In political space it matters who we individually are.
Debates always involve different people. While individuals can survive and even build their own little world of things in total isolation from others, nobody can be all alone and still have a debate. Debates, so to speak, always require the plural.
“Human plurality […] has the twofold character of equality and distinction. If men were not equal, they could neither understand each other and those who came before them nor plan for the future and foresee the needs of those who will come after them. If men were not distinct, each human being distinguished from any other who is, was or will ever be, they would need neither speech nor action to make themselves understood. Signs and sounds to communicate immediate, identical needs and wants would be enough. […] In man, otherness, which he shares with everything that is, and distinctness, which he shares with everything alive, becomes uniqueness, and human plurality is the paradoxical plurality of unique beings.” (HC: 175f)
The paradoxical characteristic of “human plurality”, as Arendt calls it, is that we are all humans and in that sense equal, but still each of us is a unique individual, different from anybody who has ever lived before us, lives together with 23 us or will come after us. This uniqueness is specifically human; it distinguishes us from all other species. Human beings are unique, because they do not only physically exist as distinct individuals but because they express their distinctness in front of others through words and deeds. This articulation is what makes each of us a “somebody”. In terms of being somebody, it does not matter so much what we are – strong or weak, courageous or cowardly, intelligent or stupid -, as these are characteristics that we always have in common with others. Rather, it matters who we irreplaceably are.

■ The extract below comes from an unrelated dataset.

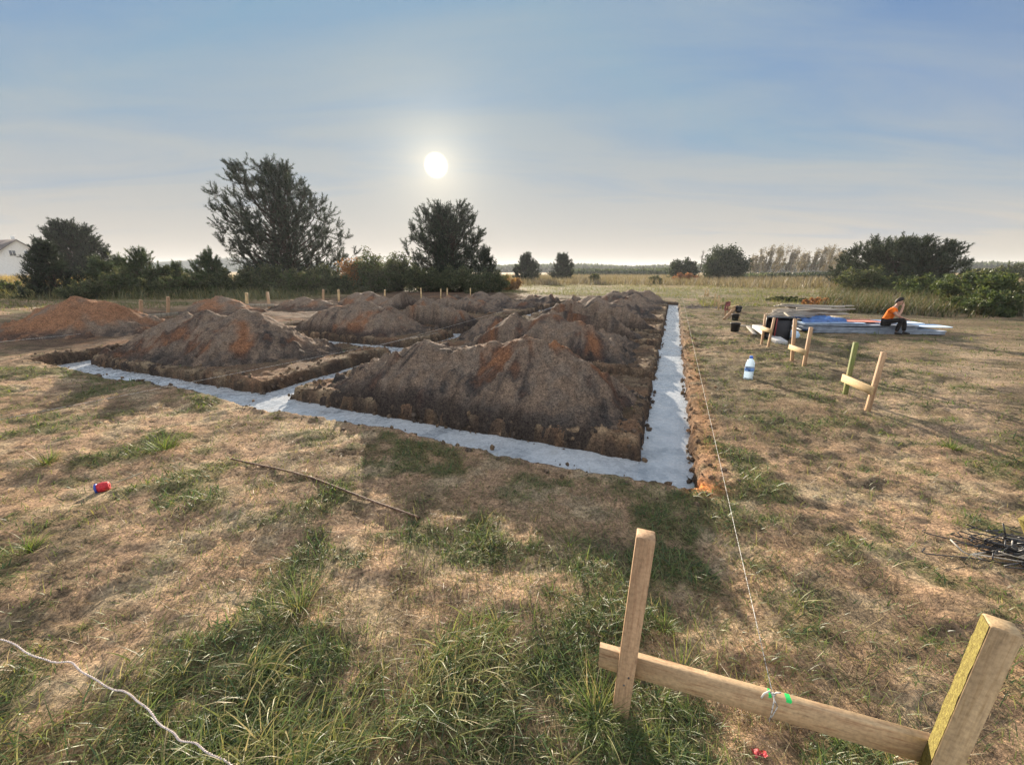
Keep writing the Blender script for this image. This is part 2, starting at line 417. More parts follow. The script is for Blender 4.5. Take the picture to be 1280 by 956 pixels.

“The basic error of all materialism in politics […] is to overlook the inevitability with which men disclose themselves as […] distinct and unique persons, even when they wholly concentrate upon reaching an altogether worldly, material object. To dispense with this disclosure, if indeed it could ever be done, would mean to transform men into something they are not; to deny, on the other hand, that this disclosure is real and has consequences of its own is simply unrealistic.” (HC: 183)
Since a debate, just like any other form of political action, always brings together different people who get to know each other and automatically begin to establish personal relations, it can never be entirely reduced to a material outcome. For a debate, in contrast to many other situations, it is well-nigh essential who participates. When attending a debate we are not only interested in what is being said but also in who says it. Moreover, the outcome of a debate is strongly influenced by how the participants relate to and get along with each other. Turned the other way, a debate can be interpreted as an opportunity for the participants to publically “disclose” who they are. This is not only how we get to know others, but also a way to get to know ourselves. The individual disclosure should not be mistaken for the demonstration of a trained skill that can be released at any time, let alone the presentation of a product that is already finished. Rather, it just happens. In a sense, disclosing who I am even makes me who I am. Thus only if I have the chance to show who I am can I actually be who I am. Through debates and similar opportunities people can “attain their full humanity, their full reality as men, not only because they are (as in the privacy of the household), but also because they appear” (PP: 21).